3. Apostar simultaneamente no reforço das fronteiras e das prerrogativas di Estado-nação e, por exemplo, no reforço de um controle através do voto (insuficiente, claro — mas quem quer o mais, quer o menos…) das instituições governantes da UE, parece-me uma tentativa da quadratura do círculo, antecipadamente votada ao fracasso. E, de resto, não vejo como — excepto tornando ainda mais arrasador o ataque à democracia — será possível uma maior integração fiscal e orçamental da UE sem uma integração/federação política também mais avançada. Daí que a via a seguir, no combate à oligarquia e às raízes e organização do seu poder, não possa deixar de ser, tanto quanto vejo, a reivindicação de mais Europa para mais democracia, e mais democracia para mais Europa.

Um abraço

miguel(sp)

joão viegas disse...

Ola a todos,

Vejo que afinal a frase citada não traduz bem o estado de espirito do seu autor, o que me parece de saudar. Para quem se reclama da democracia efectiva e dos ideais igualitarios da esquerda, como penso ser o caso de todos por aqui, não é dificil compreender que tanto a questão da "Europa" como a questão do "Estado nacional" são meramente instrumentais.
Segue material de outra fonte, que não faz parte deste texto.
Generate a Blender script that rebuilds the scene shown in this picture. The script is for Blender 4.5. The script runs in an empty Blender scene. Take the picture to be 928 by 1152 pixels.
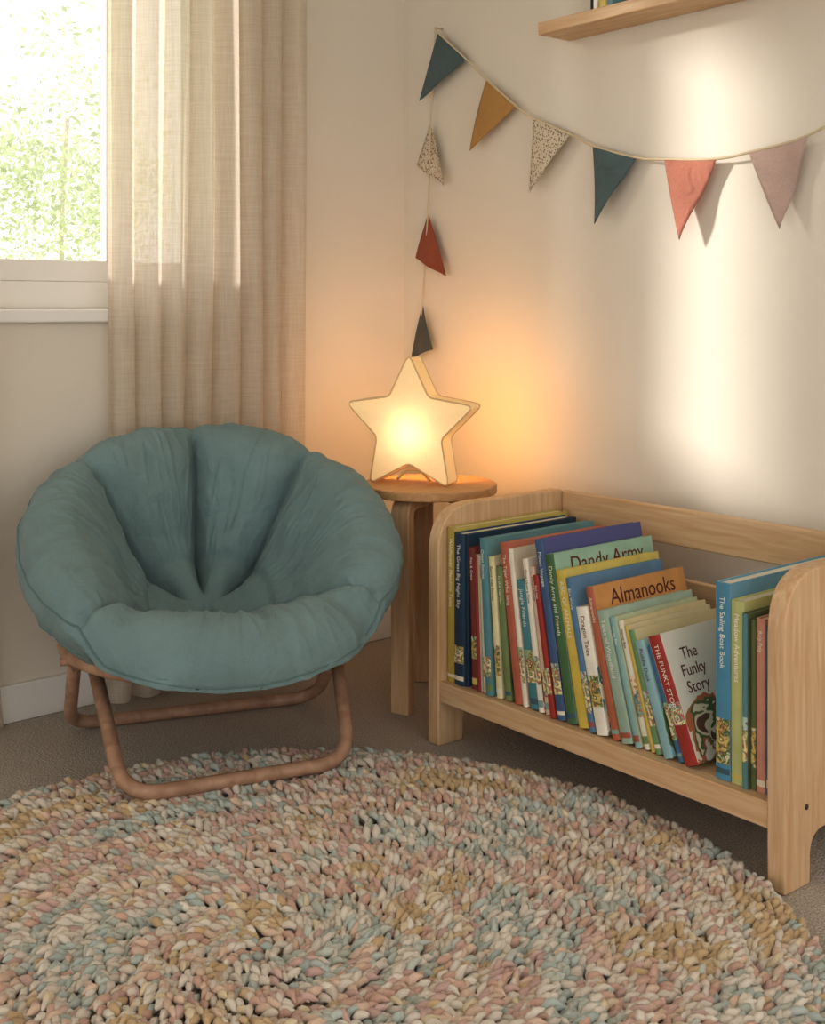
import bpy, bmesh, math, random
import numpy as np
from mathutils import Vector, Matrix, noise
random.seed(7); rng=np.random.default_rng(7)
scene=bpy.context.scene
COL=scene.collection

# ---------------------------------------------------------------- helpers
def lin(c):
    if isinstance(c,str):
        c=[int(c[i:i+2],16)/255 for i in (0,2,4)]
    return tuple((x/12.92 if x<=0.04045 else ((x+0.055)/1.055)**2.4) for x in c)+(1,)
def newmat(name):
    m=bpy.data.materials.new(name); m.use_nodes=True
    nt=m.node_tree; b=nt.nodes['Principled BSDF']
    return m,nt,b
def N(nt,t,**kw):
    n=nt.nodes.new(t)
    for k,v in kw.items(): setattr(n,k,v)
    return n
def plain(name,c,rough=.6,bump=0,scale=200,var=0.0,vscale=8,spec=.3,sheen=0):
    m,nt,b=newmat(name)
    b.inputs['Roughness'].default_value=rough
    b.inputs['Specular IOR Level'].default_value=spec
    if sheen: b.inputs['Sheen Weight'].default_value=sheen
    tc=N(nt,'ShaderNodeTexCoord')
    col=lin(c)
    if var:
        n=N(nt,'ShaderNodeTexNoise'); n.inputs['Scale'].default_value=vscale; n.inputs['Detail'].default_value=6
        nt.links.new(tc.outputs['Object'],n.inputs['Vector'])
        r=N(nt,'ShaderNodeValToRGB')
        r.color_ramp.elements[0].position=.3; r.color_ramp.elements[1].position=.7
        r.color_ramp.elements[0].color=tuple(x*(1-var) for x in col[:3])+(1,)
        r.color_ramp.elements[1].color=tuple(min(1,x*(1+var)) for x in col[:3])+(1,)
        nt.links.new(n.outputs['Fac'],r.inputs['Fac']); nt.links.new(r.outputs['Color'],b.inputs['Base Color'])
    else: b.inputs['Base Color'].default_value=col
    if bump:
        n=N(nt,'ShaderNodeTexNoise'); n.inputs['Scale'].default_value=scale; n.inputs['Detail'].default_value=4
        nt.links.new(tc.outputs['Object'],n.inputs['Vector'])
        bp=N(nt,'ShaderNodeBump'); bp.inputs['Strength'].default_value=bump; bp.inputs['Distance'].default_value=.002
        nt.links.new(n.outputs['Fac'],bp.inputs['Height']); nt.links.new(bp.outputs['Normal'],b.inputs['Normal'])
    return m
def wood(name,c1,c2,stretch=(1,12,12),rough=.45,scale=6):
    m,nt,b=newmat(name)
    tc=N(nt,'ShaderNodeTexCoord'); mp=N(nt,'ShaderNodeMapping'); mp.inputs['Scale'].default_value=stretch
    nt.links.new(tc.outputs['Object'],mp.inputs['Vector'])
    n=N(nt,'ShaderNodeTexNoise'); n.inputs['Scale'].default_value=scale; n.inputs['Detail'].default_value=8; n.inputs['Distortion'].default_value=.6
    nt.links.new(mp.outputs['Vector'],n.inputs['Vector'])
    r=N(nt,'ShaderNodeValToRGB'); r.color_ramp.elements[0].position=.3; r.color_ramp.elements[1].position=.7
    r.color_ramp.elements[0].color=lin(c1); r.color_ramp.elements[1].color=lin(c2)
    nt.links.new(n.outputs['Fac'],r.inputs['Fac']); nt.links.new(r.outputs['Color'],b.inputs['Base Color'])
    b.inputs['Roughness'].default_value=rough; b.inputs['Specular IOR Level'].default_value=.35
    bp=N(nt,'ShaderNodeBump'); bp.inputs['Strength'].default_value=.06; bp.inputs['Distance'].default_value=.001
    nt.links.new(n.outputs['Fac'],bp.inputs['Height']); nt.links.new(bp.outputs['Normal'],b.inputs['Normal'])
    return m
def mesh_obj(name,verts,faces,mats=(),parent=None,smooth=False,fm=None):
    me=bpy.data.meshes.new(name); me.from_pydata([tuple(v) for v in verts],[],faces); me.update()
    o=bpy.data.objects.new(name,me); COL.objects.link(o)
    for m in (mats if isinstance(mats,(list,tuple)) else [mats]): me.materials.append(m)
    if fm is not None: me.polygons.foreach_set('material_index',fm)
    if smooth: me.polygons.foreach_set('use_smooth',[True]*len(me.polygons))
    if parent: o.parent=parent
    return o
def box(name,lo,hi,mat,parent=None,bevel=0,seg=2):
    x0,y0,z0=lo;x1,y1,z1=hi
    v=[(x0,y0,z0),(x1,y0,z0),(x1,y1,z0),(x0,y1,z0),(x0,y0,z1),(x1,y0,z1),(x1,y1,z1),(x0,y1,z1)]
    f=[(0,3,2,1),(4,5,6,7),(0,1,5,4),(1,2,6,5),(2,3,7,6),(3,0,4,7)]
    o=mesh_obj(name,v,f,mat,parent)
    if bevel: addbevel(o,bevel,seg)
    return o
def addbevel(o,w,seg=2):
    b=o.modifiers.new('bevel','BEVEL'); b.width=w; b.segments=seg; b.limit_method='ANGLE'; b.angle_limit=math.radians(40)
    o.data.polygons.foreach_set('use_smooth',[True]*len(o.data.polygons))
    o.modifiers.new('wn','WEIGHTED_NORMAL')
def empty(name,loc=(0,0,0),rz=0):
    e=bpy.data.objects.new(name,None); e.empty_display_size=.1; COL.objects.link(e); e.location=loc; e.rotation_euler=(0,0,rz); return e
def prism(name,pts,t0,t1,axis,mat,parent=None,bevel=0,seg=2):
    def P(p,t):
        return {'x':(t,p[0],p[1]),'y':(p[0],t,p[1]),'z':(p[0],p[1],t)}[axis]
    n=len(pts)
    v=[P(p,t0) for p in pts]+[P(p,t1) for p in pts]
    f=[tuple(range(n)),tuple(range(2*n-1,n-1,-1))]+[(i,i+n,(i+1)%n+n,(i+1)%n) for i in range(n)]
    o=mesh_obj(name,v,f,mat,parent)
    bm=bmesh.new(); bm.from_mesh(o.data); bmesh.ops.recalc_face_normals(bm,faces=bm.faces); bm.to_mesh(o.data); bm.free()
    if bevel: addbevel(o,bevel,seg)
    return o
def catmull(P,n=8,closed=False):
    P=[Vector(p) for p in P]; out=[]
    m=len(P)
    rngi=range(m) if closed else range(m-1)
    for i in rngi:
        p0=P[(i-1)%m] if (closed or i>0) else P[0]*2-P[1]
        p1=P[i]; p2=P[(i+1)%m]
        p3=P[(i+2)%m] if (closed or i+2<m) else P[-1]*2-P[-2]
        for k in range(n):
            t=k/n
            out.append(.5*((2*p1)+(p2-p0)*t+(2*p0-5*p1+4*p2-p3)*t*t+(3*p1-p0-3*p2+p3)*t**3))
    if not closed: out.append(P[-1])
    return out
def tube(name,path,r,mat,parent=None,closed=False,seg=14):
    path=[Vector(p) for p in path]; n=len(path); verts=[];faces=[]
    up=None
    for i,p in enumerate(path):
        if closed: t=(path[(i+1)%n]-path[i-1])
        else: t=path[min(i+1,n-1)]-path[max(i-1,0)]
        t.normalize()
        if up is None:
            up=Vector((0,0,1)) if abs(t.z)<.9 else Vector((1,0,0))
        a=(up-t*up.dot(t)).normalized(); up=a; b=t.cross(a)
        for k in range(seg):
            an=2*math.pi*k/seg; verts.append(p+a*math.cos(an)*r+b*math.sin(an)*r)
    for i in range(n if closed else n-1):
        for k in range(seg):
            j=(i+1)%n
            faces.append((i*seg+k,i*seg+(k+1)%seg,j*seg+(k+1)%seg,j*seg+k))
    if not closed:
        faces.append(tuple(range(seg))[::-1]); faces.append(tuple((n-1)*seg+k for k in range(seg)))
    return mesh_obj(name,verts,faces,mat,parent,smooth=True)
def roundcorners(P,rad,n=6,closed=True):
    P=[Vector(p) for p in P]; out=[]; m=len(P)
    for i,p in enumerate(P):
        if not closed and i in (0,m-1): out.append(p); continue
        a=P[i-1]; b=P[(i+1)%m]
        rr=rad[i] if isinstance(rad,(list,tuple)) else rad
        if rr<=0: out.append(p); continue
        da=(a-p); db=(b-p); d=min(rr,da.length*.48,db.length*.48)
        s=p+da.normalized()*d; e=p+db.normalized()*d
        for k in range(n+1):
            t=k/n; out.append(s*(1-t)**2+p*2*t*(1-t)+e*t*t)
    return out

# ---------------------------------------------------------------- materials
M_wall=plain('wall_paint','E6DFD3',.85,bump=.15,scale=120,var=.02,vscale=2)
M_white=plain('white_trim','F2F0EC',.4)
M_ceil=plain('ceiling_paint','E9E5DE',.9)
def carpet_mat():
    m,nt,b=newmat('carpet')
    tc=N(nt,'ShaderNodeTexCoord')
    n=N(nt,'ShaderNodeTexNoise'); n.inputs['Scale'].default_value=260; n.inputs['Detail'].default_value=5
    n2=N(nt,'ShaderNodeTexVoronoi'); n2.inputs['Scale'].default_value=180
    for q in (n,n2): nt.links.new(tc.outputs['Object'],q.inputs['Vector'])
    r=N(nt,'ShaderNodeValToRGB'); r.color_ramp.elements[0].color=lin('A59B91'); r.color_ramp.elements[1].color=lin('D3CBC2')
    r.color_ramp.elements[0].position=.35; r.color_ramp.elements[1].position=.65
    nt.links.new(n.outputs['Fac'],r.inputs['Fac']); nt.links.new(r.outputs['Color'],b.inputs['Base Color'])
    b.inputs['Roughness'].default_value=1; b.inputs['Specular IOR Level'].default_value=.05
    bp=N(nt,'ShaderNodeBump'); bp.inputs['Strength'].default_value=.6; bp.inputs['Distance'].default_value=.004
    nt.links.new(n2.outputs['Distance'],bp.inputs['Height']); nt.links.new(bp.outputs['Normal'],b.inputs['Normal'])
    return m
M_carpet=carpet_mat()
BW=('CDA880','DEC3A0')
M_birch_x=wood('birch_x',*BW,(1,14,14))
M_birch_y=wood('birch_y',*BW,(14,1,14))
M_birch_z=wood('birch_z',*BW,(14,14,1))
M_top=wood('table_wood','BF9468','D4AC80',(3,14,14))
M_rod=wood('rattan_wood','A07E68','C09E86',(5,5,5),rough=.4,scale=5)

def fabric(name,c,var=.12,weave=700,bump=.25,wr=.25,ws=22):
    m,nt,b=newmat(name)
    b.inputs['Roughness'].default_value=.9; b.inputs['Specular IOR Level'].default_value=.12
    b.inputs['Sheen Weight'].default_value=.12; b.inputs['Sheen Roughness'].default_value=.5
    tc=N(nt,'ShaderNodeTexCoord')
    n=N(nt,'ShaderNodeTexNoise'); n.inputs['Scale'].default_value=7; n.inputs['Detail'].default_value=5
    n2=N(nt,'ShaderNodeTexNoise'); n2.inputs['Scale'].default_value=weave; n2.inputs['Detail'].default_value=2
    for q in (n,n2): nt.links.new(tc.outputs['Object'],q.inputs['Vector'])
    mx=N(nt,'ShaderNodeMath',operation='MULTIPLY_ADD'); mx.inputs[1].default_value=.5; 
    nt.links.new(n2.outputs['Fac'],mx.inputs[0])
    m2=N(nt,'ShaderNodeMath',operation='MULTIPLY'); m2.inputs[1].default_value=.5
    nt.links.new(n.outputs['Fac'],m2.inputs[0]); nt.links.new(m2.outputs[0],mx.inputs[2])
    col=lin(c); r=N(nt,'ShaderNodeValToRGB')
    r.color_ramp.elements[0].position=.35; r.color_ramp.elements[1].position=.65
    r.color_ramp.elements[0].color=tuple(x*(1-var) for x in col[:3])+(1,)
    r.color_ramp.elements[1].color=tuple(min(1,x*(1+var)) for x in col[:3])+(1,)
    nt.links.new(mx.outputs[0],r.inputs['Fac']); nt.links.new(r.outputs['Color'],b.inputs['Base Color'])
    n3=N(nt,'ShaderNodeTexNoise'); n3.inputs['Scale'].default_value=ws; n3.inputs['Detail'].default_value=5; n3.inputs['Distortion'].default_value=1.6
    nt.links.new(tc.outputs['Object'],n3.inputs['Vector'])
    b1=N(nt,'ShaderNodeBump'); b1.inputs['Strength'].default_value=wr; b1.inputs['Distance'].default_value=.014
    nt.links.new(n3.outputs['Fac'],b1.inputs['Height'])
    bp=N(nt,'ShaderNodeBump'); bp.inputs['Strength'].default_value=bump; bp.inputs['Distance'].default_value=.001
    nt.links.new(n2.outputs['Fac'],bp.inputs['Height']); nt.links.new(b1.outputs['Normal'],bp.inputs['Normal'])
    nt.links.new(bp.outputs['Normal'],b.inputs['Normal'])
    return m
M_teal=fabric('teal_canvas','829899',wr=.5,ws=13)
M_teald=fabric('teal_piping','708788')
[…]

Em teoria, posso imaginar situações em que a democracia e os objectivos da esquerda estariam objectivamente servidos pelas forças que pugnam pela emancipação dos Estados nacionais em relação a uma União hegemonica e opressora.

No entanto, na realidade, não vejo absolutamente nada que nos permita a afirmar que nos encontramos hoje numa dessas situações. A integração das economias europeias foi escolhida democraticamente e é hoje uma realidade ; como foram reais os beneficios que dai resultaram para todos os povos europeus, inclusivamente nos paises periféricos. O enquadramento politico da Europa, assumidamente incipiente, reclama-se muito claramente da democracia, e até (numa proporção mais pequena) da democracia social.

Querer voltar atras, ou inverter o processo a pretexto do respeito das regras democraticas nacionais afigura-se me como um duplo logro :

1. A independência nacional ja não corresponde a nenhuma realidade economica, nem consta que possa vir de novo a corresponder a uma realidade economica, a menos que estejamos preparados a suportar custos enormes - tão elevados que ninguém pode imaginar que eles sejam politicamente aceites pela grande maioria dos Portugueses.

2. O déficit democratico a nivel europeu existe e é uma realidade admitida por todos os responsaveis, de todos os quadrantes politicos, assim como a necessidade de o corrigir. Bloquear o processo a pretexto de proteger "independências nacionais" que, nos paises periféricos pelo menos, são completamente fantasmagoricas, apenas representa hoje, de um ponto de vista pratico, um obstaculo para o aprofundamento da democracia europeia. E' precisamente isto que querem aqueles que acham que a Europa economica esta muito bem como esta, mas que ninguém precisa de uma Europa politica verdadeiramente democratica (ou seja, a direita...).

Julgo que as citações do Tsipras mencionadas pelo Miguel mostram que ele integrou perfeitamente esta dificuldade.

Abraços democraticos

Unknown disse...

Tudo muito coerente com o que se tem praticado: tenham superavit para aí seus pronazis que nós somos umexemplo de boa gastança dodinheiro produzido pelos "outros". bast aver os 240 mil milhoes que a UE já introduziu em Portugal e o grande "progresso" conseguido. So para o Porto são tres autoestradas. e O grande progresso obtido com a excelente força de investigadores. Novas empresas com criação de emepregos de alto rendimento são muitas novas todos meses(na Alemanha claro). Por isso aqui estamos nós para gastar essas verbas.!!!!